Need a 10 MHz Circuit

Thread Starter

PIC-User

Joined Sep 25, 2015
104
I've struggling trying to get a 10MHz square wave generator circuit to work. I'm using the circuit below with a 10MHz crystal and the SN74HC04 hex inverter. I'm powering the inverter with 5V.

The problem I'm having is that I get a sine wave in the output instead of a square wave. I get a sine wave of 10MHz, 9V peak to peak and about 3.2V RMS. What am I doing wrong here? How do I get the square wave I want? Thanks in advance.

SquareWave.png
 

MrChips

Joined Oct 2, 2009
34,626
What is the make and model of your oscilloscope and its bandwidth?
What type of probe are you using on the oscilloscope?
SN74HC04 is not a Schmitt-Trigger inverter.
 

Thread Starter

PIC-User

Joined Sep 25, 2015
104
What is the make and model of your oscilloscope and its bandwidth?
What type of probe are you using on the oscilloscope?
SN74HC04 is not a Schmitt-Trigger inverter.
I have a EZ oscilloscope that can go up to 150MHz. I'm using the coax connector that came with it. Do you think that using the Schmitt-Trigger inverter makes a difference here?
 

Thread Starter

PIC-User

Joined Sep 25, 2015
104
A coax cable will have way too much capacitance at 10MHz.
You need a 10:1 oscilloscope probe.
Using the 10:1 probe, the signal looks more square but it has a lot of noise, harmonics. I'm thinking about ordering the Schmitt trigger inverter. What is better for this application, a Schmitt trigger inverter or a LT1719 comparator? I have a module that I'm trying to make it work and it needs a square wave clock input of at least 10MHz.
 

WBahn

Joined Mar 31, 2012
32,702
Getting circuits to work at 10 MHz on a solderless breadboard is not at all easy -- it can be done, I know someone that was somewhat notorious for getting a 20 MHz function generator to work on a set of solderless breadboards, but he most definitely knew what he was doing and he went to some rather extreme and ridiculous lengths to get it to work, primarily for the bragging rights of having done it.

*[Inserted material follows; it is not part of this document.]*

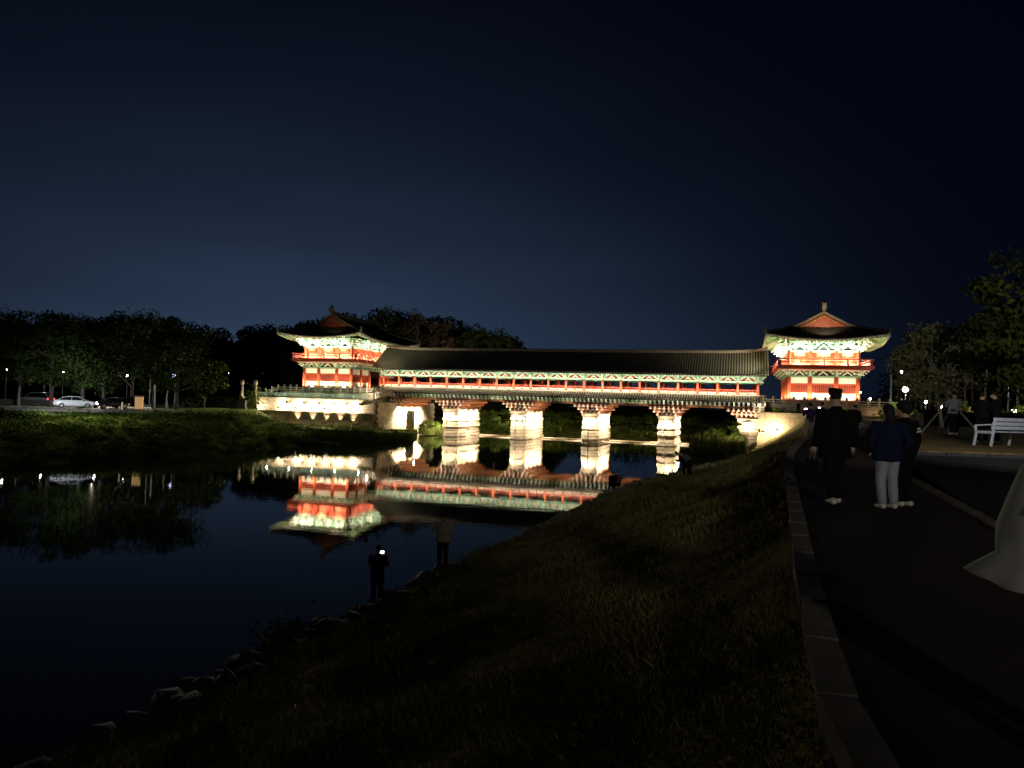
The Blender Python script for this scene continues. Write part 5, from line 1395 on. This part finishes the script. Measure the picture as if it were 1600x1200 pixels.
    if hair == 'short': mb.tube([c-hf*.02*s, c-hu*.07*s-hf*.035*s], [(.075*s, .07*s), (.06*s, .045*s)], 12, up=tuple(hr_))
    mb.build('hair' if hair != 'cap' else 'hair', HAIRM, t, True)
    if hair == 'cap':
        mb = MB(); mb.tube([hd+hu*.05*s-hf*.01*s, hd+hu*.075*s-hf*.01*s, hd+hu*.12*s-hf*.015*s, hd+hu*.145*s-hf*.02*s], [(.092*s, .11*s), (.096*s, .114*s), (.097*s, .112*s), (.085*s, .098*s)], 16, up=tuple(hr_)); mb.build('cap', K_BLK, t, True)
    if phone:
        c = (sh[-1][3]+sh[1][3])/2+Vector((0, .06, .03))*s; mb = MB(); mb.box(tuple(c), (.16*s, .01, .085*s), 0); mb.box(tuple(c-Vector((0, .007, 0))), (.15*s, .004, .075*s), 1)
        ph = mb.build('phone', [PHONE_BK, PHONE_ON]); ph.parent = None; ph.matrix_world = Matrix.LocRotScale(p, Matrix.Rotation(rz, 3, 'Z').to_euler(), None)
        tag(ph, 'lit phone held up by the '+phone, 'phone')
    return t, sh, j
def on_slope(px, d):
    # ground height of the near slope at image column px, distance d
    z = 3.0
    for _ in range(12):
        g = G(px, d, z); r = g.x*cs(TH)-g.y*sn(TH); tt = min(1, max(0, (kr(d)-r)/(kr(d)-er(d)))); z = slope_z(d, tt)
    return G(px, d, z)
AWAY = YAW
def path_p(px, d): return G(px, d, kz(d)+.005)
man, shm, jm = person('tall man in dark clothes and flat-topped cap walking away along the path', path_p(1303, 12.1), AWAY, 1.84, 0, ('down', 'down'), stride=.16, hem=.72, flare=1.12, hair='cap', broad=1.22, shoe=K_SHOE)
ha = shm[-1][3]; b = thing('carried_bag', 'dark slim bag hanging from the hand of the tall man on the path', 'bag', path_p(1303, 12.1), AWAY)
mb = MB(); mb.box((ha.x-.03, ha.y, ha.z-.30), (.10, .30, .36), taper=.85); mb.build('body', K_BLK, b); mb = MB(); mb.tube([(ha.x-.03, ha.y-.09, ha.z-.13), (ha.x-.01, ha.y-.05, ha.z-.02), (ha.x-.01, ha.y+.05, ha.z-.02), (ha.x-.03, ha.y+.09, ha.z-.13)], [.012]*4, 6); mb.build('handle', mat('bag_buckle', (.5, .5, .5), .3, metal=.8), b)
person('woman in navy jacket and pale jeans standing on the path with her back turned', path_p(1386, 11.75), AWAY+R(4), 1.63, 0, ('pocket', 'pocket'), top=K_NAVY, leg=K_JEAN, shoe=K_SHOE, hem=.82, flare=1.18, hair='long', broad=1.28)
pb, shb, _ = person('person with curly black hair and striped sleeve beside the woman in pale jeans', path_p(1411, 12.1), AWAY+R(22), 1.67, 0, ('pocket', 'down'), top=K_BLK, leg=K_BLK, shoe=K_SHOE, hem=.86, flare=1.1, hair='curly', broad=1.12, head_turn=.5)
mb = MB()
for k in (.30, .46): 
    a, b_ = shb[1][0].lerp(shb[1][1], k), shb[1][0].lerp(shb[1][1], k+.09); mb.tube([a, b_], [.083, .080], 12, cap=False)
mb.build('sleeve_stripe', K_STR, pb)
person('photographer in dark purple jacket with legs apart at the far end of the path', path_p(1265, 33), AWAY+R(8), 1.6, 0, ('phone', 'phone'), apart=.14, top=K_PUR, leg=K_TAN, hem=.86, hair='short', broad=1.15, phone='photographer in the purple jacket', detail=False)
person('photographer in black partly hidden behind the tall walking man', path_p(1284, 36), AWAY-R(5), 1.66, 0, ('phone', 'phone'), top=K_BLK, hem=.84, hair='short', phone='photographer hidden behind the tall man', detail=False)
person('person in dark clothes standing just right of the tall walking man near the tower', path_p(1336, 34), AWAY, 1.6, 0, ('down', 'down'), top=K_BLK, leg=K_BLK, hair='short', detail=False)
person('person in grey hooded sweatshirt and black trousers on the lawn by the staked tree', G(1490, 29.6, LZ(29.6)+.02), AWAY+R(-8), 1.72, 0, ('chest', 'chest'), stride=.02, top=K_GREY, leg=K_BLK, shoe=K_SHOE, hem=.86, flare=1.15, hair='short', broad=1.12)
person('left of two people in black standing close together behind the bench', G(1534, 24.2, LZ(24.2)+.01), AWAY+R(-30), 1.62, .08, ('chest', 'chest'), top=K_BLK, shoe=K_SHOE, hair='short', broad=1.2, head_turn=-.3)
person('right of two people in black standing close together behind the bench', G(1557, 24.0, LZ(24)+.01), AWAY+R(40), 1.66, .08, ('chest', 'chest'), top=K_BLK, shoe=K_SHOE, hair='long', broad=1.2, head_turn=.3)
person('man in pale jacket and dark trousers standing on the boulders at the water edge', G(691, 23.4, 1.22), AWAY+R(12), 1.7, .05, ('chest', 'chest'), top=K_WH, leg=cloth('dark_slacks', (.03, .035, .05)), hem=.84, flare=1.15, hair='short', broad=1.25)
person('dark figure at the water edge holding up a lit phone', G(588, 20.3, .86), AWAY+R(-4), 1.6, 0, ('phone', 'phone'), top=K_BLK, hair='short', broad=1.15, hem=.7, phone='dark figure at the water edge')
for px, d, lab, tp in ((957.5, 46.5, 'left of two people sitting close together on the river bank', K_BLK), (965.5, 47, 'right of two people sitting close together on the river bank', cloth('dusky_shirt', (.10, .06, .05)))):
    person(lab, on_slope(px, d)+Vector((0, 0, .05)), AWAY+R(10), 1.65, .12, ('knee', 'knee'), sit=True, top=tp, hair='short', detail=False)
person('stooping person in pale top and black trousers in front of the last pier', on_slope(1077, 41), AWAY+R(50), 1.68, 1.0, ('knee', 'knee'), apart=.05, top=cloth('faded_shirt', (.16, .15, .16)), leg=K_BLK, hair='short', detail=False, hem=.95)
person('dark person bending forward beside the stooping person on the bank', on_slope(1069, 41.6), AWAY+R(75), 1.66, .75, ('phone', 'chest'), top=K_BLK, leg=K_BLK, hair='short', detail=False, hem=.95)
g = on_slope(1067, 43); o = MB().ball((0, 0, 0), .10, 8, 8, sq=(.8, .8, 1.9)).build('phone_flash', mat('phone_flash_glow', (.8, .8, .9), .3, emit=(.9, .93, 1), estr=30), smooth=True, loc=(g.x, g.y, g.z+.95)); tag(o, 'small bright phone flash held before the stooping people', 'phone light')  # glowing ball shaped as the bright blob of a phone flash
point((g.x, g.y, g.z+1.15), 12, COOL, .05)
for i, (X, dx, lab) in enumerate(((-79.6, 0, 'left of two visitors on the left terrace walkway'), (-78.2, 0, 'right of two visitors on the left terrace walkway'))):
    person(lab, Vector((X, 118.0, 6.06)), math.pi, 1.6, 0, ('down', 'chest'), top=K_BLK if i == 0 else cloth('ochre_top', (.25, .17, .1)), hair='short', detail=False)
person('visitor standing small and dark on the right terrace in front of the tower', Vector((8.1, 117.6, 6.15)), math.pi, 1.6, 0, ('down', 'down'), top=K_BLK, hair='short', detail=False)
# passer-by in a long grey coat, mostly outside the right edge of the picture
person('passer-by in long grey coat at the right edge', RD(2.62, 3.45, 4.79), AWAY+R(8), 1.78, 0, ('pocket', 'pocket'), stride=.13, top=K_COAT, leg=K_BLK, shoe=K_SHOE, hem=.84, flare=2.4, hair='short', broad=1.12)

A good rule of thumb is to abandon solderless breadboards once you are trying to work with frequencies above 1 MHz, particularly for analog circuits, and expect significant distortion in higher frequency digital signals due to corruption of the harmonics.
 

Thread Starter

PIC-User

Joined Sep 25, 2015
104
Getting circuits to work at 10 MHz on a solderless breadboard is not at all easy -- it can be done, I know someone that was somewhat notorious for getting a 20 MHz function generator to work on a set of solderless breadboards, but he most definitely knew what he was doing and he went to some rather extreme and ridiculous lengths to get it to work, primarily for the bragging rights of having done it.

A good rule of thumb is to abandon solderless breadboards once you are trying to work with frequencies above 1 MHz, particularly for analog circuits, and expect significant distortion in higher frequency digital signals due to corruption of the harmonics.
Paying for a PCB board that I don't even know if it's going to work is tough. How would you test this circuit without a breadboard?
 

Sensacell

Joined Jun 19, 2012
3,767
Solderless spring contact boards are one thing, but there are MANY other ways to prototype circuits that perform as well as a PCB.

 

nsaspook

Joined Aug 27, 2009
16,249
Nice! Thank you for sharing. Do you think the Schmitt trigger inverter will make a difference? Is the LT1719 comparator a better option?
What type of bypass capacitors are you using for each chip (as close as possible to each chips VCC and GND pins) on that plug-in breadboard?